Eine geerdete Persönlichkeit
Im krassen Gegensatz dazu steht die Équipe Tricolore, die zwar den Gruppensieg in der Nations League verpasst hat, aber davon hat in der letzten Zeit kaum einer gesprochen. Stattdessen fiel immer wieder ein Name, der den Nebenerzählungsstrang „Volksnähe“ in einer Intensität performt, dass sich Alexander Dobrindt überlegt, ein Coaching anzufragen: N’Golo Kanté.
Zuerst einmal: Die Hintergrundstory stimmt. Es ist eine oft erzählte, aber falsche Geschichte, Frankreich hätte den WM-Titel wegen seiner grandiosen Jugendarbeit gewonnen. Drei prägende Figuren hatte das System wieder ausgespien, Antoine Griezman wurde in Spanien ausgebildet, Kylian Mbappé versauerte in Monaco auf der Bank, und N’Golo Kanté gab sein Profidebüt mit 23. Leicester City holte ihn in die Premier League, mit ihm als zentralen Spieler gewannen sie sagenhafterweise die Meisterschaft. „Zwei Drittel der Erde sind von Wasser abgedeckt, den Rest macht Kanté“, sagt man. Ein Witz, den es über ein paar Spieler gibt, aber bei N’Golo Kanté stimmt er.

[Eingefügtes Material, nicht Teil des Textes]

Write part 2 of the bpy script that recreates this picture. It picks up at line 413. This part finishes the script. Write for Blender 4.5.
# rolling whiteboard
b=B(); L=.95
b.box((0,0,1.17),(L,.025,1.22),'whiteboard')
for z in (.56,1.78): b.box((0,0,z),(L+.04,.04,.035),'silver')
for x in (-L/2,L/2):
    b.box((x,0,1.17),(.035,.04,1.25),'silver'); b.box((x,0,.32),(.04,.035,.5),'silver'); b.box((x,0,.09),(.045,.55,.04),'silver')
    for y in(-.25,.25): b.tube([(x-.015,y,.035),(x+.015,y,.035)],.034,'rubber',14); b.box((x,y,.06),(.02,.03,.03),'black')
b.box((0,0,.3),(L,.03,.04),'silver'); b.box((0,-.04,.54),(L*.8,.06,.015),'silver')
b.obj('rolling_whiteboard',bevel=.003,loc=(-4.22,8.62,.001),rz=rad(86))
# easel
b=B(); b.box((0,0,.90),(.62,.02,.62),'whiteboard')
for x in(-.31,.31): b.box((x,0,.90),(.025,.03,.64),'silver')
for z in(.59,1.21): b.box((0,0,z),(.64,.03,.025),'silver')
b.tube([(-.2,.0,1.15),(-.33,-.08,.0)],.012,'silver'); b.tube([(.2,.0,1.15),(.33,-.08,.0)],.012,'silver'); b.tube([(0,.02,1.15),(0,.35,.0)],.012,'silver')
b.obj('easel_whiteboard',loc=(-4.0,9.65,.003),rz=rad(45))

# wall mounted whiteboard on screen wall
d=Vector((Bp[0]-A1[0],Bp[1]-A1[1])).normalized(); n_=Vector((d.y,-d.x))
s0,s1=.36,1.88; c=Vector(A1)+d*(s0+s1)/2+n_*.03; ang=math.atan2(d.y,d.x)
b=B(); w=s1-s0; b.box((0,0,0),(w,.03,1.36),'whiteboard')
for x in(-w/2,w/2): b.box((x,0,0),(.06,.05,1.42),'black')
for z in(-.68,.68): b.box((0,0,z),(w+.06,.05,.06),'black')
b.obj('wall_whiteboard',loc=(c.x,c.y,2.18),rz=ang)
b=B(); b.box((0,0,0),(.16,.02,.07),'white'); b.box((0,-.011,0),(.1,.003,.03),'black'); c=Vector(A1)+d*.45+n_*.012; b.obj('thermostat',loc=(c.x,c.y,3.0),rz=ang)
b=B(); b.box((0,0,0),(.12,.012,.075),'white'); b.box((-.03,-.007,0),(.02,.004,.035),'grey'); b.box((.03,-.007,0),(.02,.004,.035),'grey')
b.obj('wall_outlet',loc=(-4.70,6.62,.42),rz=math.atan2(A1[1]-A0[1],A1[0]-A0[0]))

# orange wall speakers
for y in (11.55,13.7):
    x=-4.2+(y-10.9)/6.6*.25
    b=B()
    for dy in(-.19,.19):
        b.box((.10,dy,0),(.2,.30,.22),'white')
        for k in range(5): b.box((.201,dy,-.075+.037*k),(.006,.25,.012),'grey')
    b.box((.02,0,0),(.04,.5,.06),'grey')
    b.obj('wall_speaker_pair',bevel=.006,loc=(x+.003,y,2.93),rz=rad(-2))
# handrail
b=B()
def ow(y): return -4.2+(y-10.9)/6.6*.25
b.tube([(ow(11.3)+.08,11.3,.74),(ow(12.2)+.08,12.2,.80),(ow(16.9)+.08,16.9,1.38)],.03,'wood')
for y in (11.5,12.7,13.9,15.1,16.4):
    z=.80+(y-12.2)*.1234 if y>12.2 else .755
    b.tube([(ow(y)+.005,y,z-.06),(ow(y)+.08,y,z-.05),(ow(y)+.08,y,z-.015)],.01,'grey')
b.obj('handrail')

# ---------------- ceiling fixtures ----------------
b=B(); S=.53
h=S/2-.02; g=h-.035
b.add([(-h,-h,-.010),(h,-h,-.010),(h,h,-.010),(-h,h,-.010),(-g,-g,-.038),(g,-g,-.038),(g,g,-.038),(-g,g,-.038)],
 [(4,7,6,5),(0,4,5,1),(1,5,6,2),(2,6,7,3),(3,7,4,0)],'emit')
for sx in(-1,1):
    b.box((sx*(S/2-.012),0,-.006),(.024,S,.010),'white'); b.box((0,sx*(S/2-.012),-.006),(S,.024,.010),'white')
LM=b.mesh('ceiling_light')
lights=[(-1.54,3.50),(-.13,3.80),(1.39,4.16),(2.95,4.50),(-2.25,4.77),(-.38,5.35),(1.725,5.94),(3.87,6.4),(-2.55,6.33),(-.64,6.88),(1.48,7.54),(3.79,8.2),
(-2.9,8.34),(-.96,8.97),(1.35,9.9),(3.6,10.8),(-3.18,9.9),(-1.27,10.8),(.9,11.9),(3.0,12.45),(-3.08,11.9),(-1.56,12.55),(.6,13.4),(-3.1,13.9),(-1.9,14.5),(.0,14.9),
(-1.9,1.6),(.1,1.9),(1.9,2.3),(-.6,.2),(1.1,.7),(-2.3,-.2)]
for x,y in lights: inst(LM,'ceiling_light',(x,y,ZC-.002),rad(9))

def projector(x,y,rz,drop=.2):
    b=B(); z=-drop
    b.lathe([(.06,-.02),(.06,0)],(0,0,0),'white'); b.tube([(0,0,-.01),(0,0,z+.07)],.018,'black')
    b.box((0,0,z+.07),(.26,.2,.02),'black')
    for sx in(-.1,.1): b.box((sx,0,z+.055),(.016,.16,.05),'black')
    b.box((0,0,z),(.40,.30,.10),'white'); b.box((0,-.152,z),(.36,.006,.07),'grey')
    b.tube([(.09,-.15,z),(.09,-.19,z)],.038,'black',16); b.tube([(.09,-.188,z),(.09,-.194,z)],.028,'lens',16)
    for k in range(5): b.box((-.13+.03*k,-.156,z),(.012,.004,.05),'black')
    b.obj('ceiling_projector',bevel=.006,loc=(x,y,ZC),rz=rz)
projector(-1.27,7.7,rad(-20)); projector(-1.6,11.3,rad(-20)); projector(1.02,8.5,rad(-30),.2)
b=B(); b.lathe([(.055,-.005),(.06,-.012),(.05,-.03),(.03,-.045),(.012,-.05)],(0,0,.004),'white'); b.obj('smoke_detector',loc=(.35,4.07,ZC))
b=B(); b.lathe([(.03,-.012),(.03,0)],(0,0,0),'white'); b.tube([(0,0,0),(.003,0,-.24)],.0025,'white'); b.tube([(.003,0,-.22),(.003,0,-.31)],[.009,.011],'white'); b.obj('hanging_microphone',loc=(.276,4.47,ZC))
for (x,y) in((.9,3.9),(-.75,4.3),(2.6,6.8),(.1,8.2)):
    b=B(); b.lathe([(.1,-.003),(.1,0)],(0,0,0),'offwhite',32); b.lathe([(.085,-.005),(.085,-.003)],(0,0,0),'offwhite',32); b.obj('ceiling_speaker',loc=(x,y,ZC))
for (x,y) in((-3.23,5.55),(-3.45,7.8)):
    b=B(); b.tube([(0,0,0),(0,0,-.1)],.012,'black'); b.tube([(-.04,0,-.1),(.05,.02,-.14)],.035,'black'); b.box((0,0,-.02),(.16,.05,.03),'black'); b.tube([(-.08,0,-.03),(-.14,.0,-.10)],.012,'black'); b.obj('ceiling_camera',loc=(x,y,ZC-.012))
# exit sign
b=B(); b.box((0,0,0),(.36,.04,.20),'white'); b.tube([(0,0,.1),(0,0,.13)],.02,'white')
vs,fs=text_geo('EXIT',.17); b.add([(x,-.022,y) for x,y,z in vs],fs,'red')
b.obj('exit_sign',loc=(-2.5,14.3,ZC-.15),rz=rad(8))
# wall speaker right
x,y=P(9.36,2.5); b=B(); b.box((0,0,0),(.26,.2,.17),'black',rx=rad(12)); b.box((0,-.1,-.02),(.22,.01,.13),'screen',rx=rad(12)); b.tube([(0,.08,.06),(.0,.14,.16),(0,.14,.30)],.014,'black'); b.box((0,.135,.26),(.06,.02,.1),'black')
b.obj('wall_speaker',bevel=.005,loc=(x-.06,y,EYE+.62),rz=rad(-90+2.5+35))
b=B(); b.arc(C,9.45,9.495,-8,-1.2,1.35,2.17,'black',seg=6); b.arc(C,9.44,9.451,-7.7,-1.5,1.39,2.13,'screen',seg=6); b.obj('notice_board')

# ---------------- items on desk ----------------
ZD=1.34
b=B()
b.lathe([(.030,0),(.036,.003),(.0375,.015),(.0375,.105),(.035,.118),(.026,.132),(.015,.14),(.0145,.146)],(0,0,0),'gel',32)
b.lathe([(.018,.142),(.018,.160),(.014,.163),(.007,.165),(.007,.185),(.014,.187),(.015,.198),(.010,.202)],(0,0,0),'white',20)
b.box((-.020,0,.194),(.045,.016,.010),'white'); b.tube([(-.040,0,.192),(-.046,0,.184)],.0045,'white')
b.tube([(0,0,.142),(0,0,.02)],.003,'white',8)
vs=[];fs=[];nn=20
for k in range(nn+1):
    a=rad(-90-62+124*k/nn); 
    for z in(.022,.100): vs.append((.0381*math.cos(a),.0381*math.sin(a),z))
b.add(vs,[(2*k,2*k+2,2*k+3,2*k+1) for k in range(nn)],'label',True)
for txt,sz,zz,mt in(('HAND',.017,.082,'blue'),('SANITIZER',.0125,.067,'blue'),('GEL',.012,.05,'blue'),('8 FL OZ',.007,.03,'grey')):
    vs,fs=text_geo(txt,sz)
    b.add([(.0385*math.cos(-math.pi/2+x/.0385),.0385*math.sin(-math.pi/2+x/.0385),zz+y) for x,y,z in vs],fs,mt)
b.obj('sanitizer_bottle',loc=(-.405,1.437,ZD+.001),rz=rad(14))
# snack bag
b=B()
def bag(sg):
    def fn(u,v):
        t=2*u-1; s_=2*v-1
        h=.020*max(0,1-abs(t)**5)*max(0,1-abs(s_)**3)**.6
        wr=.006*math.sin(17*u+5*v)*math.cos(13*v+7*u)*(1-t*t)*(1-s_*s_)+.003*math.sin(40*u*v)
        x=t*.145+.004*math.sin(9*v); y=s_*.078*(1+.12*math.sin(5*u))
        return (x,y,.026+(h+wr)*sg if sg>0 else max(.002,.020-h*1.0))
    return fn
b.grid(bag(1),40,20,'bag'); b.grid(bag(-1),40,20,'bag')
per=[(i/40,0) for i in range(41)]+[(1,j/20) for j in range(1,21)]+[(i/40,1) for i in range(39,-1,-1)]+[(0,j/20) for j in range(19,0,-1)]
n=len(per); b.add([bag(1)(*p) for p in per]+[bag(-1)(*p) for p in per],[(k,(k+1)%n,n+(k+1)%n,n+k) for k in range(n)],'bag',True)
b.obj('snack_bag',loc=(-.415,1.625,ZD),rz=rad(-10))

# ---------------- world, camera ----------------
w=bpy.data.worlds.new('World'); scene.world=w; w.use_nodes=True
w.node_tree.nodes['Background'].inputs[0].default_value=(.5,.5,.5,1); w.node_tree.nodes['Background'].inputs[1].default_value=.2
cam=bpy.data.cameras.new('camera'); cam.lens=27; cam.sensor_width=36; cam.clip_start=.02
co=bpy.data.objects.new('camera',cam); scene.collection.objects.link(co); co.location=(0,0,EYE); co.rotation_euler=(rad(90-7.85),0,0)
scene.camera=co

Ein Überflieger, trotzdem auf der Erde geblieben. Eine geerdete Persönlichkeit. Als er im September seinen Zug nach Paris verpasste, ging N’Golo Kanté in eine anbei liegende Moschee und ließ sich hinterher von ein paar Fans nach Hause einladen, um Fußball zu gucken. Gut, ganz nett. Machen nicht viele, aber kann man machen.
Und dann kamen die Football-Leaks-Berichte, und N’Golo Kanté schaffte etwas, das außer ihm keiner hinbekommen hat: Er sah dabei gut aus. Tatsächlich wollten ihn Berater und sein neuer Club, der FC Chelsea, dazu überreden, einen Teil seiner Einkünfte vor der Steuer zu verstecken. Kanté dachte nach, er dachte nach, er dachte recht lange nach, und sagte dann: Danke, nein. Er wolle alles sauber haben. Wie im Mittelfeld halt auch.